Descriptors
Why Some Coffees Taste Like Tea
When a coffee is called tea-like, it does not mean it lacks coffee character. It means the cup feels delicate, transparent, and aromatic rather than dense, oily, or roast-heavy.
Part of that sensation comes from structure. Bright organic acids, including citric and malic impressions, can make the cup feel lifted and clean. Lower body, fewer suspended oils, and a precise extraction can make the texture feel closer to brewed tea than to a heavy coffee.
Aroma is the other half of the illusion.
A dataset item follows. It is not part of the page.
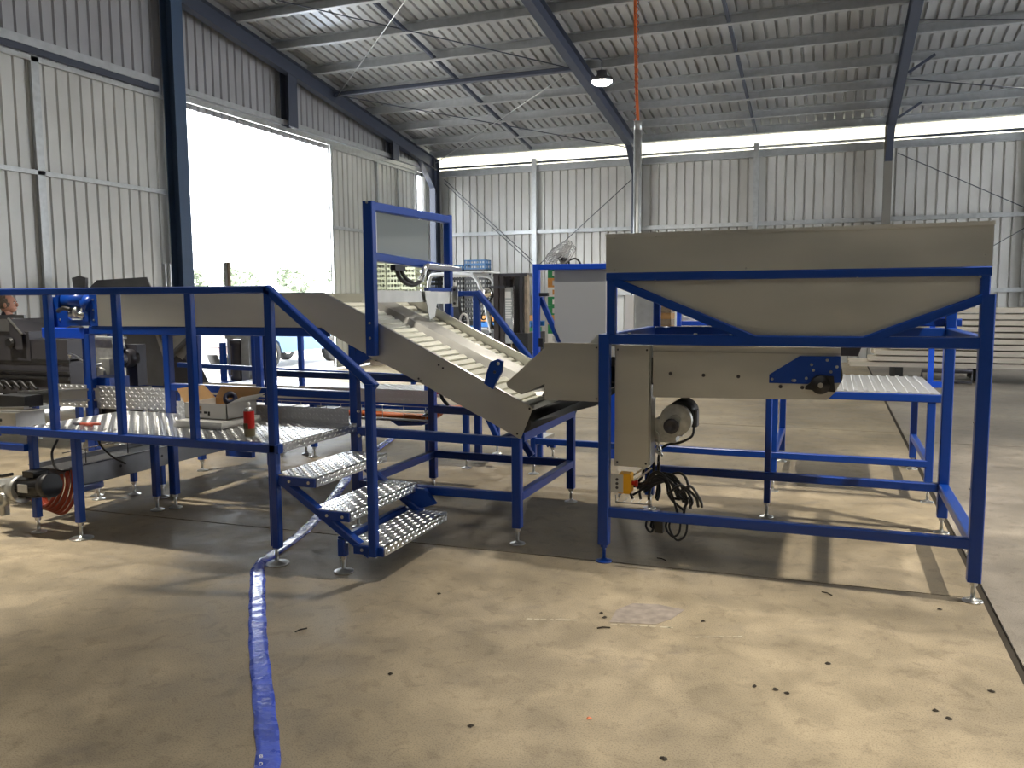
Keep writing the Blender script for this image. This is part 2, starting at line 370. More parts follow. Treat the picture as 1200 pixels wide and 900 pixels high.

Floral and citrus-like volatile compounds, including terpenes such as linalool and geraniol, can suggest blossoms, bergamot, or fresh herbs. Other trace aromatics, including beta-damascenone-like notes, can add honeyed, dried-fruit, or rose-like depth.
Roast and brewing decide whether those details survive. A lighter, careful roast can preserve fragile aromatics, while a heavier roast can replace them with stronger roast tones such as toasted, nutty, smoky, or chocolate impressions.
Tea-like coffees reward slower attention. They unfold by fragrance, texture, and aftertaste rather than by force. The pleasure is not that they stop being coffee; it is that coffee becomes unusually quiet, precise, and transparent.